Stated goal: Quote the whole listing word for word, please.

## Begin Dataset extract

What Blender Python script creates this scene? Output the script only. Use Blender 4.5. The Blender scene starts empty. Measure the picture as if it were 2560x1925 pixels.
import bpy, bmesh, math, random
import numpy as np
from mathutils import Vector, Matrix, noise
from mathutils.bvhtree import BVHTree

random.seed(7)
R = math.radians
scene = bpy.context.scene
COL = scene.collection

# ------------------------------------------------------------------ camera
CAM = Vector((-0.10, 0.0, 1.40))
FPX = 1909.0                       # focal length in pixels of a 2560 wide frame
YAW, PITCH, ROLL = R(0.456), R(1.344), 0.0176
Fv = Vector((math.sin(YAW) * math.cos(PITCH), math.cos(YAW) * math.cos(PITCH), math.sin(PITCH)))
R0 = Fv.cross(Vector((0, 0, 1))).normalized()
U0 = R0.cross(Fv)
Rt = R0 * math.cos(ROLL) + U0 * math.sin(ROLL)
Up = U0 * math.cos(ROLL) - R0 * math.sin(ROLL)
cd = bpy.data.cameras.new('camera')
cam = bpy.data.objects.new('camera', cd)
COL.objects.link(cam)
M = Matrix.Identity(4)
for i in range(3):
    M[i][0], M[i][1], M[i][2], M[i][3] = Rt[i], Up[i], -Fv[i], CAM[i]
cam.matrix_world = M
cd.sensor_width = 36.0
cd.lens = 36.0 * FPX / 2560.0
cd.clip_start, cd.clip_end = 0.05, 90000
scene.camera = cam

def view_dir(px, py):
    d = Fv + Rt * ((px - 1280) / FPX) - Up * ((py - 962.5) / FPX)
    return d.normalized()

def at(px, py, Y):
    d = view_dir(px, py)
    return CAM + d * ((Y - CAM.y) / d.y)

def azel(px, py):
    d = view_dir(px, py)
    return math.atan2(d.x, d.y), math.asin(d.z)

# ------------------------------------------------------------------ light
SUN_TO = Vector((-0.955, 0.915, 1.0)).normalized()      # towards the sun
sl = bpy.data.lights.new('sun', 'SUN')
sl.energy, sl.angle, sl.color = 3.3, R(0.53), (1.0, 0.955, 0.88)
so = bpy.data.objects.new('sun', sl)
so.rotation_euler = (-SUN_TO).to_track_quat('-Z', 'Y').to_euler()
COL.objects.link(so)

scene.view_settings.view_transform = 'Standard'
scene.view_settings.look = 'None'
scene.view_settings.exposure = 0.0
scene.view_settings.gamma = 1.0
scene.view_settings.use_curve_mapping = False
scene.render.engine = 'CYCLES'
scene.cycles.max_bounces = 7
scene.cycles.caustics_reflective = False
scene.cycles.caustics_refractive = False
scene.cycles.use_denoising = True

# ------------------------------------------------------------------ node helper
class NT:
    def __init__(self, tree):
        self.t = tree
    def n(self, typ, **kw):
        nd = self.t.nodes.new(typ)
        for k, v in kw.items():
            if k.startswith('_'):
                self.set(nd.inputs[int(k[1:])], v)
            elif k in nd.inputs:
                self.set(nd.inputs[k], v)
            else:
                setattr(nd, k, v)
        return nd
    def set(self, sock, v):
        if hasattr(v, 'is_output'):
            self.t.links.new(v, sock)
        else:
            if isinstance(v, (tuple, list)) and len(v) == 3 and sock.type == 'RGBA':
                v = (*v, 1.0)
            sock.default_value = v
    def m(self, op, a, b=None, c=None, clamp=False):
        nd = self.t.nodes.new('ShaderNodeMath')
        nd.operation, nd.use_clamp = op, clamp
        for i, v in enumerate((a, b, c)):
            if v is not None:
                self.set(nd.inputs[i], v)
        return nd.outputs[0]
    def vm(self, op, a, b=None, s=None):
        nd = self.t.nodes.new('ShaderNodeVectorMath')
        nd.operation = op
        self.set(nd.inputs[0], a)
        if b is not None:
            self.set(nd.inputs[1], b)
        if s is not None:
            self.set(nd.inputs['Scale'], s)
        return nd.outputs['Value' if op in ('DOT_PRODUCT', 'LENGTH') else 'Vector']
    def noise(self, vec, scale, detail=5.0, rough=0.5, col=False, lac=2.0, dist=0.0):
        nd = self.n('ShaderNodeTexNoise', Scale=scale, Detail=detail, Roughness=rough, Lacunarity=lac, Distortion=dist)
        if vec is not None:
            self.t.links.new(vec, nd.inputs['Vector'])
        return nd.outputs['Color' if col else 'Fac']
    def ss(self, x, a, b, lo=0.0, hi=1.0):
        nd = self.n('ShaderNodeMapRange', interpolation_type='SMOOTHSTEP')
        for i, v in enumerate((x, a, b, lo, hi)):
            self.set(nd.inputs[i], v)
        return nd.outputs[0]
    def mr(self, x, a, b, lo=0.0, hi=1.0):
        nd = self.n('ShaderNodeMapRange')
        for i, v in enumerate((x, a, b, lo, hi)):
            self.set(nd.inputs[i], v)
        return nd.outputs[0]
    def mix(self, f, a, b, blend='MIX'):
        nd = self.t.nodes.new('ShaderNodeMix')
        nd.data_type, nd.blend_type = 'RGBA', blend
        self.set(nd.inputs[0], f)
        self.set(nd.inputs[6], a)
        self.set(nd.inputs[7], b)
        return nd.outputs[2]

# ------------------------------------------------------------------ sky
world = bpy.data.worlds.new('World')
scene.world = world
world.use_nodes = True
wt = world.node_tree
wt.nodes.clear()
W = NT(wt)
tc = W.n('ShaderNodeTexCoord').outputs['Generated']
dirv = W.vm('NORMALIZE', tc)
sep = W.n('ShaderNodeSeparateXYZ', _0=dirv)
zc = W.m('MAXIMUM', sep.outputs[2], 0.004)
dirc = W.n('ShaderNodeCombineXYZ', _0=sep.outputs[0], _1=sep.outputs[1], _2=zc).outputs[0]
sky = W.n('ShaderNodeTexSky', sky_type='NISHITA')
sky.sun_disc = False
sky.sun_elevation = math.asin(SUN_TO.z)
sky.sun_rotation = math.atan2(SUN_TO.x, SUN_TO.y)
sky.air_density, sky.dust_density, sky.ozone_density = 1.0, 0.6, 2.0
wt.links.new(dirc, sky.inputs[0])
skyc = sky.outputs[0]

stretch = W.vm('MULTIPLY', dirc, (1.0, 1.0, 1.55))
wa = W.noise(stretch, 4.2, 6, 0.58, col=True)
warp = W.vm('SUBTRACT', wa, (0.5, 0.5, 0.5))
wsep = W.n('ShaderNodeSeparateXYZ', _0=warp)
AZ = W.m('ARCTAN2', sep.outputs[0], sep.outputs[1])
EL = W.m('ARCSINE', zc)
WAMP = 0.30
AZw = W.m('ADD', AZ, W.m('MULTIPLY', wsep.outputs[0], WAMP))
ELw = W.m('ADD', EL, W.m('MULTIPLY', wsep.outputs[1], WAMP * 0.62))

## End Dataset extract

Worked answer:
What Blender Python script creates this scene? Output the script only. Use Blender 4.5. The Blender scene starts empty. Measure the picture as if it were 2560x1925 pixels.
import bpy, bmesh, math, random
import numpy as np
from mathutils import Vector, Matrix, noise
from mathutils.bvhtree import BVHTree

random.seed(7)
R = math.radians
scene = bpy.context.scene
COL = scene.collection

# ------------------------------------------------------------------ camera
CAM = Vector((-0.10, 0.0, 1.40))
FPX = 1909.0                       # focal length in pixels of a 2560 wide frame
YAW, PITCH, ROLL = R(0.456), R(1.344), 0.0176
Fv = Vector((math.sin(YAW) * math.cos(PITCH), math.cos(YAW) * math.cos(PITCH), math.sin(PITCH)))
R0 = Fv.cross(Vector((0, 0, 1))).normalized()
U0 = R0.cross(Fv)
Rt = R0 * math.cos(ROLL) + U0 * math.sin(ROLL)
Up = U0 * math.cos(ROLL) - R0 * math.sin(ROLL)
cd = bpy.data.cameras.new('camera')
cam = bpy.data.objects.new('camera', cd)
COL.objects.link(cam)
M = Matrix.Identity(4)
for i in range(3):
    M[i][0], M[i][1], M[i][2], M[i][3] = Rt[i], Up[i], -Fv[i], CAM[i]
cam.matrix_world = M
cd.sensor_width = 36.0
cd.lens = 36.0 * FPX / 2560.0
cd.clip_start, cd.clip_end = 0.05, 90000
scene.camera = cam

def view_dir(px, py):
    d = Fv + Rt * ((px - 1280) / FPX) - Up * ((py - 962.5) / FPX)
    return d.normalized()

def at(px, py, Y):
    d = view_dir(px, py)
    return CAM + d * ((Y - CAM.y) / d.y)

def azel(px, py):
    d = view_dir(px, py)
    return math.atan2(d.x, d.y), math.asin(d.z)

# ------------------------------------------------------------------ light
SUN_TO = Vector((-0.955, 0.915, 1.0)).normalized()      # towards the sun
sl = bpy.data.lights.new('sun', 'SUN')
sl.energy, sl.angle, sl.color = 3.3, R(0.53), (1.0, 0.955, 0.88)
so = bpy.data.objects.new('sun', sl)
so.rotation_euler = (-SUN_TO).to_track_quat('-Z', 'Y').to_euler()
COL.objects.link(so)

scene.view_settings.view_transform = 'Standard'
scene.view_settings.look = 'None'
scene.view_settings.exposure = 0.0
scene.view_settings.gamma = 1.0
scene.view_settings.use_curve_mapping = False
scene.render.engine = 'CYCLES'
scene.cycles.max_bounces = 7
scene.cycles.caustics_reflective = False
scene.cycles.caustics_refractive = False
scene.cycles.use_denoising = True

# ------------------------------------------------------------------ node helper
class NT:
    def __init__(self, tree):
        self.t = tree
    def n(self, typ, **kw):
        nd = self.t.nodes.new(typ)
        for k, v in kw.items():
            if k.startswith('_'):
                self.set(nd.inputs[int(k[1:])], v)
            elif k in nd.inputs:
                self.set(nd.inputs[k], v)
            else:
                setattr(nd, k, v)
        return nd
    def set(self, sock, v):
        if hasattr(v, 'is_output'):
            self.t.links.new(v, sock)
        else:
            if isinstance(v, (tuple, list)) and len(v) == 3 and sock.type == 'RGBA':
                v = (*v, 1.0)
            sock.default_value = v
    def m(self, op, a, b=None, c=None, clamp=False):
        nd = self.t.nodes.new('ShaderNodeMath')
        nd.operation, nd.use_clamp = op, clamp
        for i, v in enumerate((a, b, c)):
            if v is not None:
                self.set(nd.inputs[i], v)
        return nd.outputs[0]
    def vm(self, op, a, b=None, s=None):
        nd = self.t.nodes.new('ShaderNodeVectorMath')
        nd.operation = op
        self.set(nd.inputs[0], a)
        if b is not None:
            self.set(nd.inputs[1], b)
        if s is not None:
            self.set(nd.inputs['Scale'], s)
        return nd.outputs['Value' if op in ('DOT_PRODUCT', 'LENGTH') else 'Vector']
    def noise(self, vec, scale, detail=5.0, rough=0.5, col=False, lac=2.0, dist=0.0):
        nd = self.n('ShaderNodeTexNoise', Scale=scale, Detail=detail, Roughness=rough, Lacunarity=lac, Distortion=dist)
        if vec is not None:
            self.t.links.new(vec, nd.inputs['Vector'])
        return nd.outputs['Color' if col else 'Fac']
    def ss(self, x, a, b, lo=0.0, hi=1.0):
        nd = self.n('ShaderNodeMapRange', interpolation_type='SMOOTHSTEP')
        for i, v in enumerate((x, a, b, lo, hi)):
            self.set(nd.inputs[i], v)
        return nd.outputs[0]
    def mr(self, x, a, b, lo=0.0, hi=1.0):
        nd = self.n('ShaderNodeMapRange')
        for i, v in enumerate((x, a, b, lo, hi)):
            self.set(nd.inputs[i], v)
        return nd.outputs[0]
    def mix(self, f, a, b, blend='MIX'):
        nd = self.t.nodes.new('ShaderNodeMix')
        nd.data_type, nd.blend_type = 'RGBA', blend
        self.set(nd.inputs[0], f)
        self.set(nd.inputs[6], a)
        self.set(nd.inputs[7], b)
        return nd.outputs[2]

# ------------------------------------------------------------------ sky
world = bpy.data.worlds.new('World')
scene.world = world
world.use_nodes = True
wt = world.node_tree
wt.nodes.clear()
W = NT(wt)
tc = W.n('ShaderNodeTexCoord').outputs['Generated']
dirv = W.vm('NORMALIZE', tc)
sep = W.n('ShaderNodeSeparateXYZ', _0=dirv)
zc = W.m('MAXIMUM', sep.outputs[2], 0.004)
dirc = W.n('ShaderNodeCombineXYZ', _0=sep.outputs[0], _1=sep.outputs[1], _2=zc).outputs[0]
sky = W.n('ShaderNodeTexSky', sky_type='NISHITA')
sky.sun_disc = False
sky.sun_elevation = math.asin(SUN_TO.z)
sky.sun_rotation = math.atan2(SUN_TO.x, SUN_TO.y)
sky.air_density, sky.dust_density, sky.ozone_density = 1.0, 0.6, 2.0
wt.links.new(dirc, sky.inputs[0])
skyc = sky.outputs[0]

stretch = W.vm('MULTIPLY', dirc, (1.0, 1.0, 1.55))
wa = W.noise(stretch, 4.2, 6, 0.58, col=True)
warp = W.vm('SUBTRACT', wa, (0.5, 0.5, 0.5))
wsep = W.n('ShaderNodeSeparateXYZ', _0=warp)
AZ = W.m('ARCTAN2', sep.outputs[0], sep.outputs[1])
EL = W.m('ARCSINE', zc)
WAMP = 0.30
AZw = W.m('ADD', AZ, W.m('MULTIPLY', wsep.outputs[0], WAMP))
ELw = W.m('ADD', EL, W.m('MULTIPLY', wsep.outputs[1], WAMP * 0.62))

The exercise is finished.